/---

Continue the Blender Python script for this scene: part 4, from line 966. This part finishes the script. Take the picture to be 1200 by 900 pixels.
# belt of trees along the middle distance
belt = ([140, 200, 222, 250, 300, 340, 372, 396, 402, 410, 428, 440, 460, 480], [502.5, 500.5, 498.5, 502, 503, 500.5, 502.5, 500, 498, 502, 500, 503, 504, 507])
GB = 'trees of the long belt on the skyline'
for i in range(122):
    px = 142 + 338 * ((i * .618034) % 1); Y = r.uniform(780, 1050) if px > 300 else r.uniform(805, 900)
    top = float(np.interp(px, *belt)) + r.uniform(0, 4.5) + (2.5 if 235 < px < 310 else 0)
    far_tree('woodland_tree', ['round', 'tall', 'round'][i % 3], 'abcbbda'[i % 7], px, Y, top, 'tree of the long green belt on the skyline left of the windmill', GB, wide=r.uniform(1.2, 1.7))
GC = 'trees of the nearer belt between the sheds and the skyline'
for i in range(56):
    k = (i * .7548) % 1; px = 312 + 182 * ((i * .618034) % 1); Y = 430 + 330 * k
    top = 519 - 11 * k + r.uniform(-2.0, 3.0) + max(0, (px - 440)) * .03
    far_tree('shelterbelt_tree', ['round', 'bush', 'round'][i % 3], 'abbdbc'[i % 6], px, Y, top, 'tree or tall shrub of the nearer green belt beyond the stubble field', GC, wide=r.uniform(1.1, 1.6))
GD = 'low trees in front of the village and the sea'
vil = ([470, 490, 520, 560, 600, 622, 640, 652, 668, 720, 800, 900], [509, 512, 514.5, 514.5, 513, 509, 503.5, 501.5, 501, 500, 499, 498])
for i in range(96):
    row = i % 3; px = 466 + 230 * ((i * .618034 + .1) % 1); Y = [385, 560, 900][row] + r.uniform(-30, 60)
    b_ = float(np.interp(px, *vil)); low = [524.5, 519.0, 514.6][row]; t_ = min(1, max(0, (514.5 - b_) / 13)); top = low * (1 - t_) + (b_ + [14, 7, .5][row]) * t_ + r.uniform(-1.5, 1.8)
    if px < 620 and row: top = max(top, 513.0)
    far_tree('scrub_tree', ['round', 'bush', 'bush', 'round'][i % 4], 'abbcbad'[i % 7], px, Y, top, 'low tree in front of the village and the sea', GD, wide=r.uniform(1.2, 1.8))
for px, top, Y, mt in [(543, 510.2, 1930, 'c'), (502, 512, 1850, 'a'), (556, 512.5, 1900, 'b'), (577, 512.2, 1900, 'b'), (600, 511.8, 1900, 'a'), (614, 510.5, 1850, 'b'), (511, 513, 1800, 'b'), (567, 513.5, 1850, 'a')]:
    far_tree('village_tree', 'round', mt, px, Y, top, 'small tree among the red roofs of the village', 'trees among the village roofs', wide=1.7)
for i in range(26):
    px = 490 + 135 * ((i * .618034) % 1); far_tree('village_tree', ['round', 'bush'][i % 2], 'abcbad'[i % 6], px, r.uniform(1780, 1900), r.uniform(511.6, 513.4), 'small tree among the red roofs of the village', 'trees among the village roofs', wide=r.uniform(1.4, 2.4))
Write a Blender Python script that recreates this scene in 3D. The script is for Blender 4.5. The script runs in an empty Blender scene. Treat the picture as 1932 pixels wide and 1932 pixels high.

\---

What you have to do: From the data above, gather every line that includes the word "pixels".

Result of the exercise:
Continue the Blender Python script for this scene: part 4, from line 966. This part finishes the script. Take the picture to be 1200 by 900 pixels.
Write a Blender Python script that recreates this scene in 3D. The script is for Blender 4.5. The script runs in an empty Blender scene. Treat the picture as 1932 pixels wide and 1932 pixels high.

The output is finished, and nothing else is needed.